6.「サービス」 (『おせっかいな神々』に収録)

 ある電球売りのセールスマンがいて、電球以外にも「サービス、サービス」といって、いろいろと付け加えてくれるが、実はそれには狙いがあって…そのセールスマンは昇進するのだが、もう一方のセールスマンは(なんであんなにサービスしているのにこんな昇進するんだろう?)と思う。オチの付け方も非常に面白いと思う、壮大な感じがする。

 「サービス」という語は、サービスされる側だけではなく、する側にも何か意図がある、ということはたしかにそうだと思う。
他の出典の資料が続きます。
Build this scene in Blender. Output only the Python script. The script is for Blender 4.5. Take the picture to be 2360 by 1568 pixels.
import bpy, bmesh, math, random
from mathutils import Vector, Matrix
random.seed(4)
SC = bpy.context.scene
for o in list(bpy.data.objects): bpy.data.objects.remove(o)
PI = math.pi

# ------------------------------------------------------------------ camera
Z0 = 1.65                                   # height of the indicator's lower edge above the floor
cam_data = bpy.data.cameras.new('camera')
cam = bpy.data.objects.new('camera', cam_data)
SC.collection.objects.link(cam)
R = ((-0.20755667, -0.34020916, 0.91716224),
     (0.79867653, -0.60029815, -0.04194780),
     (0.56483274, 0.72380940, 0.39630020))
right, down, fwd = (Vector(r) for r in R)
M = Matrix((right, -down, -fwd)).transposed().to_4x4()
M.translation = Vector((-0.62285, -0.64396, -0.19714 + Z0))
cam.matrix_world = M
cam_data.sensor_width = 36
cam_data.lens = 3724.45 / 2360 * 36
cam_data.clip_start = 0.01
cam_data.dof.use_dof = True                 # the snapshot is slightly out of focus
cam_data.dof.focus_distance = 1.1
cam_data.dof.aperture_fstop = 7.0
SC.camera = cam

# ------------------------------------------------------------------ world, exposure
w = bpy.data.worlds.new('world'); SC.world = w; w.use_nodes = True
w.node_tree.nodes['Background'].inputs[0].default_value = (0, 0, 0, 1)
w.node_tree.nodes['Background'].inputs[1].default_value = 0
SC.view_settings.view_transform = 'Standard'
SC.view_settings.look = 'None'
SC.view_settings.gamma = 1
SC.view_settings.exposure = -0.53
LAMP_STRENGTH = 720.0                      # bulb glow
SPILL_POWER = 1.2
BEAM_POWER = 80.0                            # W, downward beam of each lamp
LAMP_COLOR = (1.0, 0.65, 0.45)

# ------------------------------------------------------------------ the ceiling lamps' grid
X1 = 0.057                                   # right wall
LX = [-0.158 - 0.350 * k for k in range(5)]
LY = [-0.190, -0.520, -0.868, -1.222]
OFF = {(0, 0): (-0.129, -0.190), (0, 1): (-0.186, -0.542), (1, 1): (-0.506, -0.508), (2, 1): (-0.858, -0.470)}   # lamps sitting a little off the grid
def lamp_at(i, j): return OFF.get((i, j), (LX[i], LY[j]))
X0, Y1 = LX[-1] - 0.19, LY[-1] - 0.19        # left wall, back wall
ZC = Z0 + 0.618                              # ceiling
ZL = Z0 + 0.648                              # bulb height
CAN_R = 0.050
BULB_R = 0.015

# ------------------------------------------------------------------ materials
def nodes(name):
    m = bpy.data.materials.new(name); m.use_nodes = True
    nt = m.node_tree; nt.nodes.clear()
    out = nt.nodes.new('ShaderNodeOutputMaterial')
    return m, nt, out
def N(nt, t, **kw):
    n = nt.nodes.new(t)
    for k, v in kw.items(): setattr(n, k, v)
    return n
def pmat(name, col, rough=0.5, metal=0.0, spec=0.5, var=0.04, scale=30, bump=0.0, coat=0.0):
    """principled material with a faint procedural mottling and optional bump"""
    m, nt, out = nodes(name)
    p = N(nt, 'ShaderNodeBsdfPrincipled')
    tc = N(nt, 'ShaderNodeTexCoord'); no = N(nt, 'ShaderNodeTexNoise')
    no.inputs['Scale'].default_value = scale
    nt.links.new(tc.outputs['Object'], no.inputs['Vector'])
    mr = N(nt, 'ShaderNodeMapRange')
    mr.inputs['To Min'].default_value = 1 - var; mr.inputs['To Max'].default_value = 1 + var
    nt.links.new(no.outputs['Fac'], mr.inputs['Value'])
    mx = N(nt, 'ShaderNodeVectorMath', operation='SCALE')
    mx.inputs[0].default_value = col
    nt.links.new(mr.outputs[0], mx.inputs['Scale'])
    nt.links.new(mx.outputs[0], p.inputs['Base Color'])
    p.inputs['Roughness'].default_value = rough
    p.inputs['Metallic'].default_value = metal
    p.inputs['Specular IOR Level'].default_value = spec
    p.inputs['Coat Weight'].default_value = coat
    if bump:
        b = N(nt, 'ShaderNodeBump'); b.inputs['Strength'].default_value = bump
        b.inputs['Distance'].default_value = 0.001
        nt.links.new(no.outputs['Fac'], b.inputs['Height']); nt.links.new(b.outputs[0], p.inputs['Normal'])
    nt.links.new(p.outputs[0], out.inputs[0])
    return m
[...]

もうすこし、「サービス」という語に隠れている部分をこの作品を読んで、考えようと思った。

 

おせっかいな神々 (新潮文庫)

おせっかいな神々 (新潮文庫)

 

 

 

7.「凍った時間」 (『ちぐはぐな部品』に収録)

 ムントという、人に喜ばれることをしたいサイボーグはいつも地下室にいて、テレビを見ることだけが生きがいなのだが突然テレビが真っ白になったため出てみると人々は倒れていた…なにがあったのだろうか……気になってひさしぶりに外出し、ムントは、人々のためになることをしてあげるのだが結局…ということが書いてある作品である。

 ほかと見た目が違いすぎると、感謝されないものもいる、ということが伝わってきた話だった。

 

8.「かくれ家」 (『ひとにぎりの未来』に収録)

 ある強盗をしてしまった人がいて精神科をたずねて、どうにかならないか、と思っていると、バーを紹介される。そこには地下室があって、強盗はそこの地下室で暮らした。幾年か過ぎるが…。

 ある場所aは入ったら悪いから入りたくはない、と大半の人に思われているところがある。しかし、そのaではないところに入っても、その場所かも知れない、ということが書いてある話だと思った。

 

9.「待遇」 (『ご依頼の件』に収録)

 刑務所に入れられた人物がいて、その人物の待遇は悪くはない。むしろ、刑務所に入れられた割にはいい、それはなぜか、ということが書いてある。これには、ある刑が廃止されたことが関係しているのだが…

 ある刑が廃止されることを望む人は多くいると思うが、それを廃止したらどうなるのか、どうしなければいけないのかということを考えさせる内容だった。

 

ご依頼の件 (新潮文庫)

ご依頼の件 (新潮文庫)

 

 

 

10.「雄大な計画」 (『盗賊会社』に収録)

 三郎という青年がいて、その青年はある会社の入社試験を受け、その会社に入ったが、ほかの会社の入社試験も受けて、スパイになってほしいと言われる。三郎はその新たに入った会社でも奮闘し、昇進した…しかしスパイとしての活動はと言うと…

 優秀すぎる社員がどのようになるのか、ということが書いてある作品だと思った。

 

盗賊会社 (新潮文庫)

盗賊会社 (新潮文庫)

 

 

<おわりに>

 以上、自分が好きな作品を10こ、紹介した。少しマイナーな作品かも知れない。おなじ作品が好きだという方がいれば嬉しく思う。